Social Recruiting: The New Normal

Social media picked up steam as a recruitment tool in 2013. Where is the medium headed, and what does this mean for some of the more traditional industry norms?

Twitter Inc.’s massive stock price spike in its debut on the New York Stock Exchange last month was significant in many ways.

For investors, the social media company’s initial public offering was a sign that they had invested their money well. And for Twitter’s users, the stock offering was a symbolic reminder of the role social media now has in the day-to-day nature of how people communicate.

Within that communication sphere is the field of corporate talent acquisition. Known as social recruiting, tools like Twitter, Facebook and LinkedIn have blossomed into avenues for recruiters to source and communicate with potential hires.

According to a 2013 survey from social recruiting firm Jobvite, 78 percent of recruiters have hired someone through social media, and 94 percent are already using or plan to use social media in their recruitment efforts.

The survey also showed that the social recruiting evolution is not limited to the traditional outlets.

In addition to using Facebook, Twitter and LinkedIn, recruiters are tapping sites like Instagram, YouTube and Yammer to gather information on candidates. So-called social recruiting companies, like Jobvite, GitHub and others are also sprouting at a notable clip, hoping to customize the social recruitment experience for recruiters focused on a specialized field.
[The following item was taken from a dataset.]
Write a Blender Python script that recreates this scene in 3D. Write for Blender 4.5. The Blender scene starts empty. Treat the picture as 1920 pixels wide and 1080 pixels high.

Talent Management spoke with Shon Burton (pictured), chief executive of HiringSolved, a social recruiting firm that aims to provide a Google-like search engine specifically for recruiters looking for talent, about the future of social recruiting heading into 2014. The following are edited excerpts of the interview.

Where are we at in social recruiting in 2013, and what do you think the big developments are going to be next year?
I think the big developments are just everyone is starting to become aware that social recruiting is the new recruiting. It’s going to be a non-thing in a sense. If you looked at four years ago I had a seven-person recruiting team, and it could be in my own contingency recruiting firm working for Google, Twitter, Apple and Yahoo — hard-to-hire-for companies. And I was urging them to use social tools, and my business partner, who’s an amazing recruiter and works at Twitter now, didn’t want to do it. It was harder, it was difficult, it was more work, and people weren’t very responsive. That’s changed today.

As we go into 2014, the tools have evolved with an amazing uptake in just the information that everybody is posting. We’ve seen the same evolution on something like LinkedIn, where culturally there was a big divide four years ago. When we look at LinkedIn we see people sharing way more information, being much more specific about their job titles and what they’re doing. … We just have so much more information to go on in the social space; there’s so much more interesting information.

What do these developments mean for traditional recruiting documents, like the resume or cover letter? Are they becoming obsolete?
I think it’s starting to evolve in hiring teams where they’re still printing those resumes out and looking at them and making a big hiring package. And a lot of times it’s on paper, but a lot of that information is coming from other places. Like in tech it can be to point out things like GitHub and Stack Overflow. People are out there, they’re just out there in communities, but they’re helping each other out. And as we evolve in technology, it’s not very far-fetched at all to have a machine analyze that conversation very quickly and figure out who is asking questions. Who’s answering them? What are the good questions? What are the good answers? And start to distill some sort of meaning from that.

What do you see as the legal and privacy issues related to social recruiting?
That’s a huge gray area that we’re at a crossroads in trying to understand the implications of. In general, the laws are very antiquated. And we see this everywhere, not just in recruiting. The laws date back into the ’80s on a lot of computer things, computer privacy type stuff. The Internet is forever. Systems are evolving to the point where by the time you take it down, it’s already archived; there is no taking it down. It’s historically saved in a database somewhere — whether that’s Google or some other system elsewhere. So the privacy implications — I’m struggling with them every day. I’m right in the middle of it.